Analysis: Net Neutrality in Canada

In recent weeks, an impassioned debate about Net Neutrality amongst our southern neighbours has triggered similar discussions here at home. As the Shadow Minister for Science, I am keenly interested in research, innovation and technology. As such, I wanted to take this opportunity to lay out some of my thoughts on the pertinent issue of Net Neutrality.

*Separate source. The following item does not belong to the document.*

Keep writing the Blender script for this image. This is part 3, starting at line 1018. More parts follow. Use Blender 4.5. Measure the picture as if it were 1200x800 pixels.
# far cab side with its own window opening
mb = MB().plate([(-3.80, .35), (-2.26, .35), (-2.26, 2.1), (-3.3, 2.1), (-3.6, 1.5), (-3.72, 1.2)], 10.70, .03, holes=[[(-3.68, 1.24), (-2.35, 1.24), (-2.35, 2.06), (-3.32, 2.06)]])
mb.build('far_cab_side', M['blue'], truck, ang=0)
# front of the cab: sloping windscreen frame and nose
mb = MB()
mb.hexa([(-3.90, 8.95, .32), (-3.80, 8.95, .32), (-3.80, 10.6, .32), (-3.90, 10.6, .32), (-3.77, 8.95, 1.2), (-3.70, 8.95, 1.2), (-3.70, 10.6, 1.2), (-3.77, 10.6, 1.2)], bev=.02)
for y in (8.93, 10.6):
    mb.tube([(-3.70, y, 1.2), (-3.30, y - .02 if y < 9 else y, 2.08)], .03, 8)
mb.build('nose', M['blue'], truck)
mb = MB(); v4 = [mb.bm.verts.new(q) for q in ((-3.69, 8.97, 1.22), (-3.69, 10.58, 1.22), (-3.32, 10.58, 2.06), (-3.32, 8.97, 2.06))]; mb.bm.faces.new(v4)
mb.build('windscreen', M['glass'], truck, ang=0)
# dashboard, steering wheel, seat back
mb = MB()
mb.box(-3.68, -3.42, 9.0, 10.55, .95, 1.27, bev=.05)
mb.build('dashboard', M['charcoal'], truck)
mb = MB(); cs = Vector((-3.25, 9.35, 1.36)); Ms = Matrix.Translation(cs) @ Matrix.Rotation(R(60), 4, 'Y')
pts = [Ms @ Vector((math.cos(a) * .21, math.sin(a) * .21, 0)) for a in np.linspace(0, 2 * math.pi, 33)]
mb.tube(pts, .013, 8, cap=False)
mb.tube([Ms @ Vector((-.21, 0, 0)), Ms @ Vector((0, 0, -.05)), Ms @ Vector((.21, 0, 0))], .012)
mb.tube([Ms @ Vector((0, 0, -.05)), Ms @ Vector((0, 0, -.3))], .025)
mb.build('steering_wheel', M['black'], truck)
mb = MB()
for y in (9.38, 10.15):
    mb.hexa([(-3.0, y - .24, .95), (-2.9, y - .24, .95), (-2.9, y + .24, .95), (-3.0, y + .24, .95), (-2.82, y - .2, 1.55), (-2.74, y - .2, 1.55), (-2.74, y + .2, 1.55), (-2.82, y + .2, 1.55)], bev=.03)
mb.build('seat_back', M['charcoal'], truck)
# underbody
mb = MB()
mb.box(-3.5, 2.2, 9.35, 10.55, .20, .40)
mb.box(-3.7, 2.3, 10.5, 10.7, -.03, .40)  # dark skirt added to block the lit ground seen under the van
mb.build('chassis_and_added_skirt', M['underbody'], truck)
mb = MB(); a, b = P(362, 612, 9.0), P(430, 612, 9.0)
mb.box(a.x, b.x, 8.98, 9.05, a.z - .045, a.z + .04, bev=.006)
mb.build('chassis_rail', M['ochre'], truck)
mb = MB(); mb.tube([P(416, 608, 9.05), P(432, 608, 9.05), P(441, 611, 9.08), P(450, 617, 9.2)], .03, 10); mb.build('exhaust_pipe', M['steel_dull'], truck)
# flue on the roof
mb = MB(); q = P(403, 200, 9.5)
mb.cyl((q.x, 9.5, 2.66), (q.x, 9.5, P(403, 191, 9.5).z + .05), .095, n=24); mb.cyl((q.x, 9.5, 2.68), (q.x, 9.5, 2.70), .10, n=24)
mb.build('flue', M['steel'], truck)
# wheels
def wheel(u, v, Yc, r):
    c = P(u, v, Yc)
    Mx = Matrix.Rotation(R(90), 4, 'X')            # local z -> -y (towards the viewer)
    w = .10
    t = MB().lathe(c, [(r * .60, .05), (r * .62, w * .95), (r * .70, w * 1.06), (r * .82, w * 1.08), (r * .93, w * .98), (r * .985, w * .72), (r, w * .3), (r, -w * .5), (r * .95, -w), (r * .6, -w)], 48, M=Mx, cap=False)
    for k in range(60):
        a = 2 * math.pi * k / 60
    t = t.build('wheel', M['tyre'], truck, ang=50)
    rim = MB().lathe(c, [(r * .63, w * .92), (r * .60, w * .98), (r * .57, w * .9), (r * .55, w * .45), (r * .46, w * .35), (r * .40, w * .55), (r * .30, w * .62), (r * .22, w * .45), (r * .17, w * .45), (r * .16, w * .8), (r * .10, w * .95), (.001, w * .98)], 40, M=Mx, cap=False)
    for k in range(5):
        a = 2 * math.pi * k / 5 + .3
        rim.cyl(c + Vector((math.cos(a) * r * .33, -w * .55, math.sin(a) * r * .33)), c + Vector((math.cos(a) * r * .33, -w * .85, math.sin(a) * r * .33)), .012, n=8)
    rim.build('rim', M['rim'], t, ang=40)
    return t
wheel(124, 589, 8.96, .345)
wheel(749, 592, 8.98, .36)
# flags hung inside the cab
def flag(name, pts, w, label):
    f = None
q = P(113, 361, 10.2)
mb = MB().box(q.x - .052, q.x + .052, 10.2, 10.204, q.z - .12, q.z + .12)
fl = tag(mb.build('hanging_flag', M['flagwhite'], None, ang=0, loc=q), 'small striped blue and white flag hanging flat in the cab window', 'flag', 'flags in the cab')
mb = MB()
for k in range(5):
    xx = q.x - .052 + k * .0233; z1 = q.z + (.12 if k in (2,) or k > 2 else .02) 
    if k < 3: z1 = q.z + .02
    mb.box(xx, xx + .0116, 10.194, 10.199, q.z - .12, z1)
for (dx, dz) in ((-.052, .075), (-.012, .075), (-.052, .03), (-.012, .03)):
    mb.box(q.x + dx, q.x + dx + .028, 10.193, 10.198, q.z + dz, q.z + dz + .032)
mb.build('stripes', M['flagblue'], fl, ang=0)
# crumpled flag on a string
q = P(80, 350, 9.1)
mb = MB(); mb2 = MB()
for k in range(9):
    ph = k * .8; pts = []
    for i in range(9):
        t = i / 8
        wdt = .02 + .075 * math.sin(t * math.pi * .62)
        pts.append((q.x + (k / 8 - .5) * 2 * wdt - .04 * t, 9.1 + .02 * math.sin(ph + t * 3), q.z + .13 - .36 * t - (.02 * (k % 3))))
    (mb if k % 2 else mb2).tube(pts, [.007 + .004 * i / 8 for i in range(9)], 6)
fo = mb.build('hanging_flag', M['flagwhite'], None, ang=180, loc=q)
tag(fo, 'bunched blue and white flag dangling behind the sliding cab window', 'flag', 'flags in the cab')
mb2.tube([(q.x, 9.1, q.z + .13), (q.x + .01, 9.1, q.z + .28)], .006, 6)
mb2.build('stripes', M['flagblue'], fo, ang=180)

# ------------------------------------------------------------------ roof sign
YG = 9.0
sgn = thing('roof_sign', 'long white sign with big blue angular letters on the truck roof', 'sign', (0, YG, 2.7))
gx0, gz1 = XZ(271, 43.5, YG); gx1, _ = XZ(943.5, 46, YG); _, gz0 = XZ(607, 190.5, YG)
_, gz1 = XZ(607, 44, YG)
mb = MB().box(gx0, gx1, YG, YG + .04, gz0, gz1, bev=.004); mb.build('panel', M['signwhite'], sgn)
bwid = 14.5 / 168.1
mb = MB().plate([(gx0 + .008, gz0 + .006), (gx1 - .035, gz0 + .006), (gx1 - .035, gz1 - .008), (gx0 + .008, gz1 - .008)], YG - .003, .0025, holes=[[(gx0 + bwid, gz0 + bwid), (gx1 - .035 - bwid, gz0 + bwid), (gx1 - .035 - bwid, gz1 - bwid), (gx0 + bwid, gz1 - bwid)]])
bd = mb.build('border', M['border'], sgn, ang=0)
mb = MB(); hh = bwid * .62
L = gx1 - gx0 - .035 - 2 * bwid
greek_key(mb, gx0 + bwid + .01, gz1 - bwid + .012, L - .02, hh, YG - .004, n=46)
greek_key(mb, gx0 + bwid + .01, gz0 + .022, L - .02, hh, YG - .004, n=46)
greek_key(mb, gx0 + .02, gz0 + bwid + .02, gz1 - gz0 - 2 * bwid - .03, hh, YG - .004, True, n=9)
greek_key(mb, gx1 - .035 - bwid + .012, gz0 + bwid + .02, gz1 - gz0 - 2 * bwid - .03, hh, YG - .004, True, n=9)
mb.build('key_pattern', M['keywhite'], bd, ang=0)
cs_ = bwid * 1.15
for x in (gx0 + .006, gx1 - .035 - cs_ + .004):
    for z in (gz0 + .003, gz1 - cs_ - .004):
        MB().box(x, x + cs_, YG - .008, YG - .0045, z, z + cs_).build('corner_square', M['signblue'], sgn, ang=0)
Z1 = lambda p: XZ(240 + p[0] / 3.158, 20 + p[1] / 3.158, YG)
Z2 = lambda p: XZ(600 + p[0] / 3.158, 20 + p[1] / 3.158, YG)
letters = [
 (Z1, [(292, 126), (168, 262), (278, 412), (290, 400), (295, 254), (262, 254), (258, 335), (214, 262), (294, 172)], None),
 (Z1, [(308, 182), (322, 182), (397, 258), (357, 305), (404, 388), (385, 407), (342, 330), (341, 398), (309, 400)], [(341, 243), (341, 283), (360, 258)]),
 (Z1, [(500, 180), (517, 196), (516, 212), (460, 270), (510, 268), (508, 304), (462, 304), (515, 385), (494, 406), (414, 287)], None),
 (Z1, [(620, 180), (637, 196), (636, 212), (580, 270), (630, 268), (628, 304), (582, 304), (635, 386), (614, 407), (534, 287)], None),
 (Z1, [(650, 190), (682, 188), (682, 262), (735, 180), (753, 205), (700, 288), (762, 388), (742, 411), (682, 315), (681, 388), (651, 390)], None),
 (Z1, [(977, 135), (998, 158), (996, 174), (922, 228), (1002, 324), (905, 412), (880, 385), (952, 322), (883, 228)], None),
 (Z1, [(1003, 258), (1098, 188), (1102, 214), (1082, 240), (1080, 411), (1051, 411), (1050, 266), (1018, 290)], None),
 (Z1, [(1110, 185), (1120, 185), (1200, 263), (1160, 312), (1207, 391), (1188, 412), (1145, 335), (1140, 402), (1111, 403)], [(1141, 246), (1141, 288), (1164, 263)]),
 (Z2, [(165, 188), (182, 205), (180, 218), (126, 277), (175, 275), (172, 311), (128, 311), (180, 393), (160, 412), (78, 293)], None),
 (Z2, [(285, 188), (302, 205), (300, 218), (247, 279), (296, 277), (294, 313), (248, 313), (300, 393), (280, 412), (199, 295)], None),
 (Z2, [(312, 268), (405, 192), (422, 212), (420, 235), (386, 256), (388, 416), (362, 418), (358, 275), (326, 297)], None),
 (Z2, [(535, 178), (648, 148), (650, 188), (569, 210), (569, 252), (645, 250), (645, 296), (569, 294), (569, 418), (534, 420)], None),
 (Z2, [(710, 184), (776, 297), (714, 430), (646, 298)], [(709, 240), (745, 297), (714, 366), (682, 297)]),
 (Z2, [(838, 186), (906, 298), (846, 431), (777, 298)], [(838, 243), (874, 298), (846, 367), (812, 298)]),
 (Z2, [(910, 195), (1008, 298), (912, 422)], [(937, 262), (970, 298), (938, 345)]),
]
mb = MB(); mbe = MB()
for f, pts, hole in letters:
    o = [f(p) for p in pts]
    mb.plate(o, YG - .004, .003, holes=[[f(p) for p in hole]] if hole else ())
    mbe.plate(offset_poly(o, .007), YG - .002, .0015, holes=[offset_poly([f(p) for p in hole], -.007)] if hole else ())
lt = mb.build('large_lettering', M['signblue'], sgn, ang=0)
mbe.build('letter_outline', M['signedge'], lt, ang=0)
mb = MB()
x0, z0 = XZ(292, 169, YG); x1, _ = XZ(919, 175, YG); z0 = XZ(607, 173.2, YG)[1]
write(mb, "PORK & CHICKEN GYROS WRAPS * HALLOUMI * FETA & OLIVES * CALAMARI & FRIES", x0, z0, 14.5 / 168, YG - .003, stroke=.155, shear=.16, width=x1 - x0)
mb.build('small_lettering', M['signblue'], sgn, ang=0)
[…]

The exact definition and legal interpretation of Net Neutrality can vary by context, but the overarching idea behind Net Neutrality is common carriage. Common carriage stipulates that internet service providers, like Bell and Rogers, cannot influence or give preference to content passing through their distribution networks, such as the website a user is trying to access. The recent discussion happening in the United States revolves around a decades-old debate over whether internet service providers should be classified as a utility, which must guarantee common carriage, or an information service, which would allow providers to control content. On December 14, 2017, the United States Federal Communications Commission (FCC) ruled that internet service providers should be regulated as information services, thus relieving them of common carriage obligations. According to the Canadian Telecommunications Act, internet providers in Canada are explicitly treated as providing a utility, ensuring that they practice common carriage.

In the American context, the FCC’s decision to essentially remove common carriage protections means that service providers can intentionally speed up or slow down access to websites of their choosing, depending on whether the site is owned by an associated company, or by a competitor. Furthermore, service providers can charge consumers a premium to access certain websites like Instagram or Facebook, in a similar manner to cable bundles.

To be clear, these changes are not currently in the works to come into effect in Canada. Nonetheless, it is important for Canadians to understand how their access to the internet functions, as the internet is often Canadians’ primary source of information and current events.

Where Canadians will feel directly impacted by the American FCC’s decision is in rising subscription fees to US-based applications. Creators of American apps such as Netflix or Spotify will need to negotiate deals with American service providers to ensure preferential access to their platforms within the US. The cost of doing so will be passed on to any consumers of those platforms inside and outside of the United States.

There is to be a review of the Canadian Telecommunications Act this year and I am honoured to have a seat on the House Standing Committee on Industry, Science and Technology where I will have the opportunity to formally engage in this review process. In that capacity, I will push for the continued protection of common carriage in the telecommunications industry.

I support loosening regulation where appropriate to encourage innovation. However, the belief in equality is a foundational principal of conservatism, and as such, I do not believe that Canadians’ access to information should be arbitrarily disadvantaged based on their ability to pay. Freedom of speech, and with that the free flow of information, is an important principle for all Canadians. Large media conglomerates should not have the ability to arbitrarily decide on Canadians’ behalf what they can and cannot see online. These are guiding principles that will direct my assessment in any future discussions on Net Neutrality in Canada.